### INFORMATION GIVEN:
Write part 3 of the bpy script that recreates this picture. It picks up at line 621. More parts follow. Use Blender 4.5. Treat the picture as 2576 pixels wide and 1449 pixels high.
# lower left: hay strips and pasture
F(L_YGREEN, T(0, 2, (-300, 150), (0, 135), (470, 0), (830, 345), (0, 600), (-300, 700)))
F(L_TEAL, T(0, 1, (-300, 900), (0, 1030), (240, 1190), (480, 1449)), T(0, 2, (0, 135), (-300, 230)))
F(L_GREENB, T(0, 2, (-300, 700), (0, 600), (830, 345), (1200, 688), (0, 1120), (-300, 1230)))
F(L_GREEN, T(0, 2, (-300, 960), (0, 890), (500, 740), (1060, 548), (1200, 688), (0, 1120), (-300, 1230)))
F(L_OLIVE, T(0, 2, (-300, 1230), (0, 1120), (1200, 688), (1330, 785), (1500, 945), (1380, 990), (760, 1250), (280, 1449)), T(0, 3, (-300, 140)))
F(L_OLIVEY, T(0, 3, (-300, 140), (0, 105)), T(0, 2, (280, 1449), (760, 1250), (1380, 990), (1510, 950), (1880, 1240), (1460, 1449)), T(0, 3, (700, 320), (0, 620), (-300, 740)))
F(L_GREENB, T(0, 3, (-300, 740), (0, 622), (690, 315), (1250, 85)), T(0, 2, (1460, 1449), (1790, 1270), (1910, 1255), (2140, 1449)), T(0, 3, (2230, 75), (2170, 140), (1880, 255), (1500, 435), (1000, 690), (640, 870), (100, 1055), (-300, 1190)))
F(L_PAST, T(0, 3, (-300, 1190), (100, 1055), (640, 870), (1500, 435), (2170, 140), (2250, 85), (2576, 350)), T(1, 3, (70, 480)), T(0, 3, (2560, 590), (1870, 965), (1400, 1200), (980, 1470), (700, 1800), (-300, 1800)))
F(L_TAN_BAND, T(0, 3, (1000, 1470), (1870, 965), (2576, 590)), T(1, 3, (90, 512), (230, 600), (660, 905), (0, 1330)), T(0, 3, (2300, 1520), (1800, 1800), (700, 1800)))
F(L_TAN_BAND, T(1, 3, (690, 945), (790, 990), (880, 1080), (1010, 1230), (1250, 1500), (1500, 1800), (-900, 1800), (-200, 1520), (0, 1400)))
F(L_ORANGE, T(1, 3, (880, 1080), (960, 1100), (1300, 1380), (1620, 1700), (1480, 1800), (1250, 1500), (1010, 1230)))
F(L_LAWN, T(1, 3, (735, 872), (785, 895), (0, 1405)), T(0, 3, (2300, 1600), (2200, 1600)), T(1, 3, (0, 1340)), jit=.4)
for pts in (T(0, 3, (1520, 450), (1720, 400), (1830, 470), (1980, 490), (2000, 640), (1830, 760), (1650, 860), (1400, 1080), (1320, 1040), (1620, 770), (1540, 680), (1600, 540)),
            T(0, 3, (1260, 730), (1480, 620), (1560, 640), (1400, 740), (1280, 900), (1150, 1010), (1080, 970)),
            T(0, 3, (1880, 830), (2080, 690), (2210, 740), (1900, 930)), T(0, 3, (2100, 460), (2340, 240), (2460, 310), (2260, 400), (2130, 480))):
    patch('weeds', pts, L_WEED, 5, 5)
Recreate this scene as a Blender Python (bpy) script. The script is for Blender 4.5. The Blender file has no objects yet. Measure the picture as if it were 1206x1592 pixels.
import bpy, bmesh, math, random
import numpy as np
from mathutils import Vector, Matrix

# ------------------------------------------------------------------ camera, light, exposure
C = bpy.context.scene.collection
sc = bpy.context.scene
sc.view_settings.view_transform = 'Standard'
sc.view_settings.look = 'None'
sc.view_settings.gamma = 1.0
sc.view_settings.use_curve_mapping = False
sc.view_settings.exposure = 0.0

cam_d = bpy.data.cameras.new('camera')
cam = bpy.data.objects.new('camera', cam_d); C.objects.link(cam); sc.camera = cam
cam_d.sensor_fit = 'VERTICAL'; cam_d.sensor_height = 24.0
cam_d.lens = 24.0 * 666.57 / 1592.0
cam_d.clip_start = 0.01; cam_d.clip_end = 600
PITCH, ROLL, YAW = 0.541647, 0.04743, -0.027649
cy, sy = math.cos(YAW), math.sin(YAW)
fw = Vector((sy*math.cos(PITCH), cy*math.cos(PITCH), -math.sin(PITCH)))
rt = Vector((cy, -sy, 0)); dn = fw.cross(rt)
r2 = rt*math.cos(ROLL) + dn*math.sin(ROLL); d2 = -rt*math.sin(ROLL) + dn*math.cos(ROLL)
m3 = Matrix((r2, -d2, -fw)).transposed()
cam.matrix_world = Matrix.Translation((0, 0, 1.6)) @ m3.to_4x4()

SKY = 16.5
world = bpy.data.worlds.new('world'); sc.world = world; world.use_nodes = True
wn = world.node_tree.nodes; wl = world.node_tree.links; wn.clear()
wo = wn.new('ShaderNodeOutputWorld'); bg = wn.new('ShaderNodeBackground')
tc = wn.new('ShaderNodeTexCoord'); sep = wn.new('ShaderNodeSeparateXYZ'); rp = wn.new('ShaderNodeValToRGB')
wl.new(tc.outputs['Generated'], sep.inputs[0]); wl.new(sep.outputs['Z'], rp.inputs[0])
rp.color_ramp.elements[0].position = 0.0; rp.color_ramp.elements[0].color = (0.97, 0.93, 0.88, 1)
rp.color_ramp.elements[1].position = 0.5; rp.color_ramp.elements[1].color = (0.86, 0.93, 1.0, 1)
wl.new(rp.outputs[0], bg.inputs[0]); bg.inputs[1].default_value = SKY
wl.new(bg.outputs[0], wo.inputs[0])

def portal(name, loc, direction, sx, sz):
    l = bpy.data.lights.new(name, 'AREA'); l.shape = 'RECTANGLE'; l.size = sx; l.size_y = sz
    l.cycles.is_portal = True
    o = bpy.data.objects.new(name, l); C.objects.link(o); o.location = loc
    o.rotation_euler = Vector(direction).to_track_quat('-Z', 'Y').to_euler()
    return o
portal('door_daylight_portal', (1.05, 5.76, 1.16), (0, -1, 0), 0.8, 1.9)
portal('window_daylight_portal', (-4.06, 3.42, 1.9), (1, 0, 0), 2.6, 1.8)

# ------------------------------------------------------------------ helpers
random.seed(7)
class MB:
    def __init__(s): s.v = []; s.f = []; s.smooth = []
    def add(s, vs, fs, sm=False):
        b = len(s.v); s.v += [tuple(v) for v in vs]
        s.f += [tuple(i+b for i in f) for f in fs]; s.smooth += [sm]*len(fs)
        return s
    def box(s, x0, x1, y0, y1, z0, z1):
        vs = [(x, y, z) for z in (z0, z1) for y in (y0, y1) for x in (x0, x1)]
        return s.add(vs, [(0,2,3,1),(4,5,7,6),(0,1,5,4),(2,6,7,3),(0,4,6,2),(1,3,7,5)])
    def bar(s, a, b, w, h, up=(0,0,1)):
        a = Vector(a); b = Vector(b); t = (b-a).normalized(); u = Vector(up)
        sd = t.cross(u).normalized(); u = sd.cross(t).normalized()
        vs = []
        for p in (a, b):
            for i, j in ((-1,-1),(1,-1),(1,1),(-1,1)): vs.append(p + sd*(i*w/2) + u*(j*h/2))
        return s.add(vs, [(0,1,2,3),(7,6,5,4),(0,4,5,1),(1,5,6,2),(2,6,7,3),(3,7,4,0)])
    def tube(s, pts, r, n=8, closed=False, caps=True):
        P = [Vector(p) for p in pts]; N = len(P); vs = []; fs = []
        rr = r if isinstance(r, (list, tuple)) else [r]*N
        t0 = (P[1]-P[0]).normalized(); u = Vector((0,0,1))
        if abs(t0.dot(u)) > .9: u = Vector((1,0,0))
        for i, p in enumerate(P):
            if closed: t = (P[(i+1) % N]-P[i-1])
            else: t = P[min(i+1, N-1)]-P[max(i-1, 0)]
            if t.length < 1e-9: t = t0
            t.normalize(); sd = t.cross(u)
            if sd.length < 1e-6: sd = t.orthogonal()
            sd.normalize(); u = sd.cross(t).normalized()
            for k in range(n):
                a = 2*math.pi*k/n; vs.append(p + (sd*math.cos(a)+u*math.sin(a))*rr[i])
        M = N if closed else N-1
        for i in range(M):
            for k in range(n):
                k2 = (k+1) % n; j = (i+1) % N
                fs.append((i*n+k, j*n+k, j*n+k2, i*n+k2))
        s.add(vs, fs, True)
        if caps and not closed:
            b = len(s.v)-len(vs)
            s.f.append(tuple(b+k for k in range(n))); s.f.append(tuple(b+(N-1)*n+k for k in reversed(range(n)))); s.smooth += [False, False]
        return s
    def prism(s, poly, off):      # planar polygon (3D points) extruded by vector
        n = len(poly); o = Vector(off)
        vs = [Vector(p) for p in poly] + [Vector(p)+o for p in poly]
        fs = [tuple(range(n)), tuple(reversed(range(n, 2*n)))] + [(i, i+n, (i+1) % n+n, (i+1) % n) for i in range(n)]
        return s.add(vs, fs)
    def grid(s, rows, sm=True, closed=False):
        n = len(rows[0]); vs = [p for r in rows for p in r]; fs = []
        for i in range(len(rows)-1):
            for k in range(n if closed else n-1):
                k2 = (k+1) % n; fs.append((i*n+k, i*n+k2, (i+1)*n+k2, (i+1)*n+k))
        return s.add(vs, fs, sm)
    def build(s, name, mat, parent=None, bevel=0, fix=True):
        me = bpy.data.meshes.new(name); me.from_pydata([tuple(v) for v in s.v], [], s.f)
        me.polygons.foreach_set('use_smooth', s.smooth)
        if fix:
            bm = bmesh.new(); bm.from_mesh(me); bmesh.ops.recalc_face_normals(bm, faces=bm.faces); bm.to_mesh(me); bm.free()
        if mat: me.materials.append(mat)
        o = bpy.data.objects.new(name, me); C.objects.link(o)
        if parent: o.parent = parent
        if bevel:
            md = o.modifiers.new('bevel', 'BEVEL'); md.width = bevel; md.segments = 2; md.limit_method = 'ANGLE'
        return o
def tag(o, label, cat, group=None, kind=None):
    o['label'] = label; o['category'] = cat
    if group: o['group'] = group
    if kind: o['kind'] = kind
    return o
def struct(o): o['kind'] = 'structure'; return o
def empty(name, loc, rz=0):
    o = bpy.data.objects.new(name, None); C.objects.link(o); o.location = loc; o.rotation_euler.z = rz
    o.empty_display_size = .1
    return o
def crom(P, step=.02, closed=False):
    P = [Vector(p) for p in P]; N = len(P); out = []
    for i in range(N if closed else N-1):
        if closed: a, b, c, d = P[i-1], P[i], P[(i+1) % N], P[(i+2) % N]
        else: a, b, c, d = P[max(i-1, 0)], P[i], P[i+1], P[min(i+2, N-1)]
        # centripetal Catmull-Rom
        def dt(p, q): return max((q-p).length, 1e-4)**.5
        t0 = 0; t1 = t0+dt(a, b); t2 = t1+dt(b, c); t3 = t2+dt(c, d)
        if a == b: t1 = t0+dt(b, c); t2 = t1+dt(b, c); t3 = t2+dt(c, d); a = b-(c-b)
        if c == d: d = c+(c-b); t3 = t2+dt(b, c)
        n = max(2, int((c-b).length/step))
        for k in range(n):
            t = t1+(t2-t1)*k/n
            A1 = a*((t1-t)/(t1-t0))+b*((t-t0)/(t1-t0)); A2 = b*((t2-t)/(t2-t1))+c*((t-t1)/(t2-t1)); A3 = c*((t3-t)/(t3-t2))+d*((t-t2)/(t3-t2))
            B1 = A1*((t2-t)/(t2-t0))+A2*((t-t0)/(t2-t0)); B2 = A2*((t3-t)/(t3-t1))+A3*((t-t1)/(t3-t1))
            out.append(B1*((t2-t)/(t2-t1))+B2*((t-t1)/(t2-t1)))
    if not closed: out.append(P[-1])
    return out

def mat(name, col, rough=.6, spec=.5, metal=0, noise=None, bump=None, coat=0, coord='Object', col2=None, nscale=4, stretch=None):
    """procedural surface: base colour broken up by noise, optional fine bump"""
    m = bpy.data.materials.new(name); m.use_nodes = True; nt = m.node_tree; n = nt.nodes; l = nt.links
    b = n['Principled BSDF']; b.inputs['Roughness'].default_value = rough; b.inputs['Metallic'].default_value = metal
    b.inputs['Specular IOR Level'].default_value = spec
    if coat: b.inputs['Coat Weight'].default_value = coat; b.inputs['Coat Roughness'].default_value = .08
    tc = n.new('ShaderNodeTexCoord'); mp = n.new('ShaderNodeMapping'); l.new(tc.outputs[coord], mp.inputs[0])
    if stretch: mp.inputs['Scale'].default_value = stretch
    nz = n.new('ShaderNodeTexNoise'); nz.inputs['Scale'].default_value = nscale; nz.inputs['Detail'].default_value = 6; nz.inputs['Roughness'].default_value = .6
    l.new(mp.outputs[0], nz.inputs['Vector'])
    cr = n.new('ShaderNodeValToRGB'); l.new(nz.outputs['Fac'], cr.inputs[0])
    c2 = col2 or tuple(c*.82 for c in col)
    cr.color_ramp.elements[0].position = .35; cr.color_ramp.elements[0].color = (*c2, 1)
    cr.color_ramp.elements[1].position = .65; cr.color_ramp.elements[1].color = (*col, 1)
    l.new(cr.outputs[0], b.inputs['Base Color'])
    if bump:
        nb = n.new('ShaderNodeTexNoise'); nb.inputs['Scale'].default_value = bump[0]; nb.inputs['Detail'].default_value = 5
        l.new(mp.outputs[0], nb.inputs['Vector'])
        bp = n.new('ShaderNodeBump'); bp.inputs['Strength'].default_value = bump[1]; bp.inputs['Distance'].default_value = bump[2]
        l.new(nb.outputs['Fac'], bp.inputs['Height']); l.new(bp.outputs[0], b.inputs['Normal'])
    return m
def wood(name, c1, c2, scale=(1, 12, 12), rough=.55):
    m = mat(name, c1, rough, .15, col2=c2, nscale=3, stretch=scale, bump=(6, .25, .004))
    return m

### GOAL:
For the listing above, give the number of lines in which the string "script" occurs, and nothing else.

### RESPONSE TO THE TASK:
2